The committee report also found that the draft legislation fails to provide sufficient protection against leaseholders paying the bill for work to remedy existing fire safety defects.

Labour MP Clive Betts, who chairs the committee, said: “Establishing a new regime to ensure that buildings are made safe will require significant change to how buildings are constructed and maintained. It is crucial that from day one those tasking with their design, construction and upkeep have no doubt of the new standards they are to adhere to and responsibilities expected of them.

“As it stands, there are still questions over how the broad framework set out in the draft Bill will operate in practice. Key definitions remain unclear and responsibilities ill-defined. Before they bring the legislation back to the House of Commons these areas must be addressed in full.

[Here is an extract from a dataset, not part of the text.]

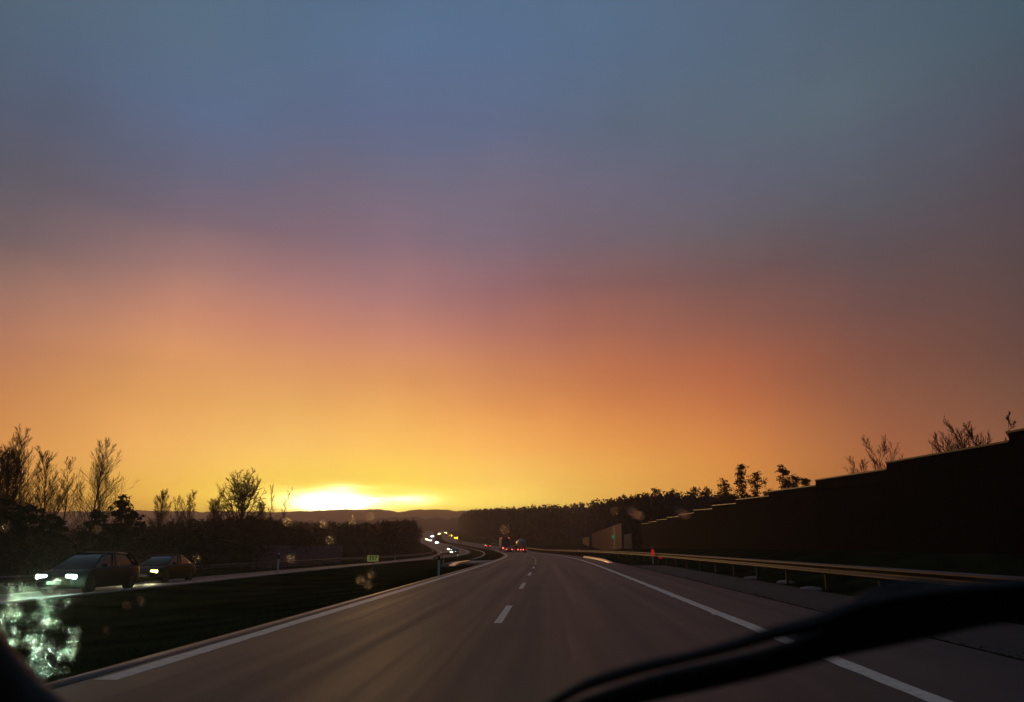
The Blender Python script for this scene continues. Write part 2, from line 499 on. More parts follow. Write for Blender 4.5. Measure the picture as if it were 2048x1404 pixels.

“The government must also bring an end to the ongoing uncertainty around who will pay the cost for the historic failures in the building safety regime. Leaseholders should not be expected to foot the bill for failures that were not of their making.

“This has dragged on far too long now and the government must accept that it will have to step in to cover the cost in the short term. But we are equally clear in stating that this should be the first step ahead of establishing robust mechanisms to ensure that those who are responsible for fire safety failures finance their remediation.”